Maxygen, Inc. Summary of Non-Employee Director Compensation
Exhibit 10.8
Maxygen, Inc.
Summary of Non-Employee Director Compensation
(effective September 22, 2009)
Annual Retainer & Meeting Fees
Each non-employee member of the Board of Directors (Board) of Maxygen, Inc. (the Company) will receive (i) an annual retainer fee of $40,000; (ii) an annual retainer fee of $20,000 for service as chairperson of the Audit Committee of the Board, if applicable; (iii) an annual retainer fee of $15,000 for service as chairperson of any committee of the Board other than the Audit Committee, if applicable; (iv) an annual retainer fee of $5,000 for service as a member (but not the chairperson) of any committee of the Board, if and as applicable; (v) a meeting fee of $5,000 per regularly scheduled meeting of the Board; and (vi) a meeting fee of $1,000 per meeting of a committee of the Board, if and as applicable. No additional amounts are currently payable for special assignments.
Equity Compensation
Non-employee members of the Board will also receive nondiscretionary, automatic grants of 15,000 restricted shares of common stock of the Company on the date that the Board member first is appointed or elected to the Board. In addition, non-employee members of the Board will receive nondiscretionary, automatic grants of 10,000 restricted shares of common stock of the Company each year on the date of the first meeting of the Board immediately following each annual meeting of stockholders of the Company (even if held on the same day as any such annual meeting of stockholders of the Company); provided, however, that the Board member is not an employee of the Company as of any such date.

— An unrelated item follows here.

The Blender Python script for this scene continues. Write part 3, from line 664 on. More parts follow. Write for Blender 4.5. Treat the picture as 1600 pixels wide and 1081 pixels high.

Both the initial and annual awards of restricted shares of common stock of the Company to non-employee members of the Board will be made under the 2006 Plan, and will vest in accordance with the following schedule: generally subject to the non-employee Board members continuous service to the Company, 25% of the shares subject to the award will vest each year on the first four anniversaries of the grant date; provided, however, that all shares subject to an award will immediately vest upon occurrence of a change in control or dissolution of the Company.